Cristo não deixou o céu? O Pai? Ele não deixou tudo de bom e do melhor para vir aqui e se fazer uma criatura humana como nós? Ele viveu, sofreu, morreu… mas ressuscitou. É aquilo que nós queremos também na nossa vida de missionário: que o nosso povo conheça, cresça na sua fé, cresça no seu amor, na sua doação, para que um dia também eles possam ressurgir para uma vida bem melhor do que aqueles que eles têm hoje.

noticias.cancaonova.com: Em quais países, a congregação da Consolata está presente?

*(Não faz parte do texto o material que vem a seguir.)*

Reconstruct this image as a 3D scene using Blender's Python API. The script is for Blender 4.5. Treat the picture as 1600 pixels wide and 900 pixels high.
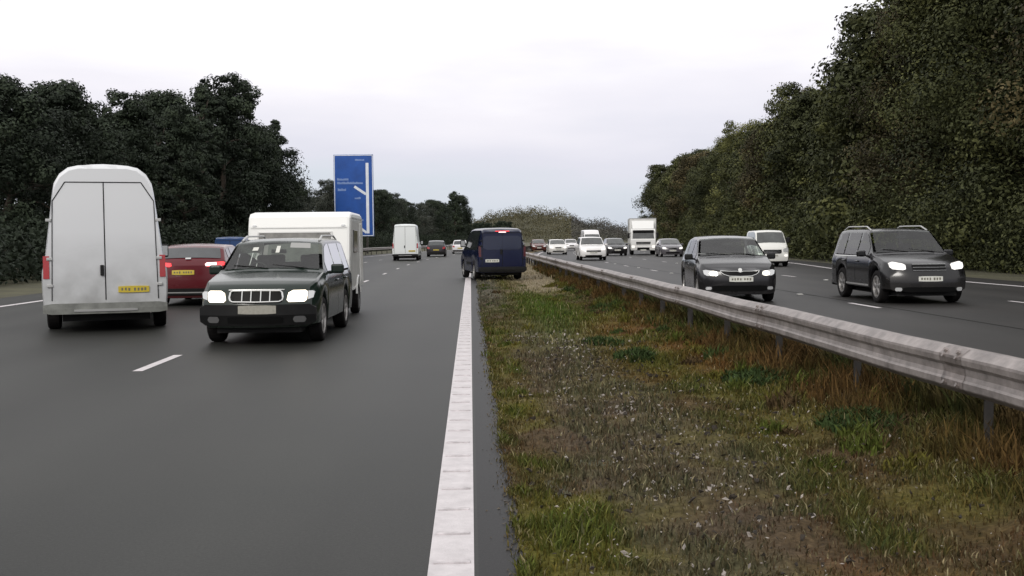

Ir. Josenilde: Na África, estamos em Moçambique, no Quênia, Tanzânia, na Somália, na Etiópia, em Guiné Bissau, na Libéria, em muitos países. Mas fora da África, também estamos na Ásia, na América, em muitos lugares, porque a Igreja não é fechada em si mesma.

Nos povos desses países também há muitos que não conhecem Jesus Cristo. São milhões e milhões de pessoas que não conhecem Jesus Cristo. E nós estamos abertos porque a Igreja pode nos chamar a qualquer momento para um outro país. Como nos chamou recentemente para estar na Mongólia, na Ásia. Estamos lá como missionários e missionárias da Consolata.

Aqui na África estamos em Djibouti, um país completamente muçulmano, mas a Igreja pediu nossa presença ali. Pediu nossa presença na Líbia, onde também são todos muçulmanos. Mas a nossa presença de cristãos católicos ali, é a Igreja que pede. Então nós temos que dar obediência ao Papa.

Na Somália, as únicas pessoas cristãs que estavam ali – agora no momento não estão, desde que mataram a nossa irmã, a congregação retirou momentaneamente as irmãs de lá -, mas as únicas pessoas cristãs católicas ali são nossas irmãs. Não tem padres, não tem ninguém. Elas, de vez em quando, se deslocam para o Quênia, trazem o Santíssimo para elas comungarem ali diariamente, mas Missa não tem.

A nossa vocação também se estende aonde a Igreja nos pede, além da nossa vocação missionária como Congregação.

noticias.cancaonova.com:
Quais os critérios para a escolha desses locais onde será realizada a missão?

Ir. Josenilde: A Igreja nos mostra determinados lugares que precisaria da nossa presença. Depois os nossos superiores vão estudar o local para ver a possibilidade aqui ou ali de abrir uma comunidade. A partir daí começa preparação do pessoal com a formação sobre os costumes, a cultura daquele povo, para que os missionários estejam um tanto preparados para dar início verdadeiramente à missão naquele lugar.

E a gente apresenta à Santa Sé que, entre aqueles lugares, escolhemos esse. E a Santa Sé acolhe, porque se ela nos apresenta esses vários lugares porque todos necessitam da presença de missionários.